Abstract

Six powdered oil shales with differing mineral compositions were retorted and the resulting chars were subjected to isothermal combustion kinetic studies using TGA techniques. Base line combustion rates were first determined for each sample to evaluate mineral effects. Thermal decarbonation and water extraction of soluble minerals removed catalytically important species, and the subsequent combustion results are compared in terms of intrinsic first order kinetic expressions. In each case the char combustion rate was found to be first order with respect to both the char remaining and to the oxygen partial pressure.
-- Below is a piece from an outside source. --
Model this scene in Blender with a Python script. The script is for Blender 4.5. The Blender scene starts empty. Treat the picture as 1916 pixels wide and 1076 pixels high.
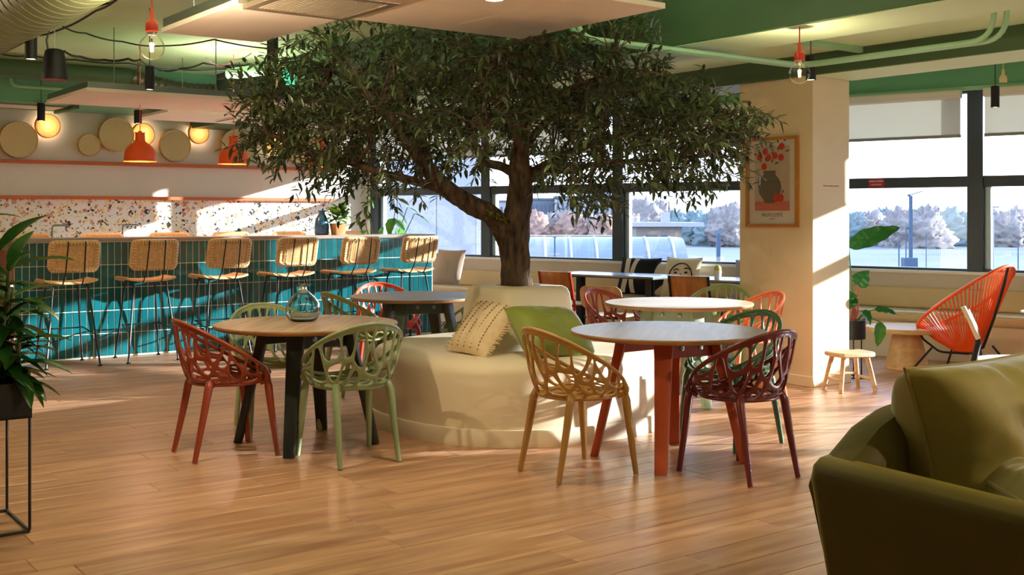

This was also true for a Devonian shale, Michigan Antrim, once the char combustion rate was successfully separated from the combustion rate of sulphur bearing minerals. Intrinsic western spent shale char combustion rate constants were found to vary from 1.2 × 10 −3 to 1.5 × 10 −4 kPa −1 s −1 at 700 K. The saline zone shales were the most reactive, and shales low in mineral carbonates the least reactive. Shales high in Group Ia and IIa metal carbonates combusted up to six times faster when these minerals were present as oxides. The combustion rate of Devonian shale char was slower by a factor of ten than that of the slowest western shale char. This was attributed to the virtual lack of catalytic minerals and is evidence that iron oxide is not a significant char oxidation catalyst.